The debate took apart, bit by bit, all key aspects of the economic system. In 1964, academician V. Nemchinov published a powerful indictment in Kommunist of the whole system of material and technical supply, demonstrating that it was the main obstacle to economic development. Many well-known economists participated – Novozhilov, Kantorovich and Yefimov among them – as well as a group of mathematical economists. They all attacked Gossnab directly, showing that it was merely an outgrowth of an administrative planning system that handled the economy in terms of physical units and fixed prices arbitrarily. The capital required for investment was offered cost-free – hence the enormous pressure from ministries, enterprises and local government for ever more investment, but without any constraints on them to use it productively.
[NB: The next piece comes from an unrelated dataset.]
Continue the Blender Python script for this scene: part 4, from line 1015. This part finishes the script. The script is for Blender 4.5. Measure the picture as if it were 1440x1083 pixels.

This in itself was a barrier to an expanded reproduction of capital at a higher technological level. Over-investment lay behind falling growth rates and had a further inevitable consequence: permanent shortages. In such conditions, planning ultimately amounted to perpetuating a routine.
The lively debates of the 1960s extended to numerous publications. Even though many authors avoided drawing direct political conclusions from their analyses, they were implicit. Everyone knew that there was a political ‘owner’ in charge of the economy and the system, and that there was no way to keep the genie in the bottle. A letter to the Central Committee from three dissidents – A. D. Sakharov, V. F. Turchin and Roy Medvedev – reached Le Monde, which published it in its edition of 12–13 April 1970. It warned of the dangers looming on the horizon if political reforms were too long delayed. The production situation was critical, as was the plight of citizens; and the country was doomed to become a second-rank state. At least one book – V. P. Shkredov’s Ekonomika i Pravo (The Economy and Law), published in 1967 – engaged in a powerful, head-on critique of the state and its ideological underpinnings, which was all the more remarkable in that it defended a Marxist perspective. According to Shkredov, the state – a politico-juridical institution that claimed ownership of the economy – was forgetting that the politico-juridical aspect (however important in economic life) came second to the actual state of the country’s socioeconomic development. Consequently, the owner’s claim to impose its vision on the economy, to plan and run it directly as it wished, would inflict great damage if the level of economic and technological development did not yet (if ever) allow for administrative planning. The relations of production were not to be confused with legal forms like ownership. That would be Proudhonism, not Marxism. An usurper state, hiding behind its right not to conform to economic reality, could only breed bureaucratization and constituted a major obstacle to economic development. Shkredov stressed that basic property forms had not changed for long stretches of history, whereas forms of production – as Marx had shown – had evolved in stages into developed capitalism.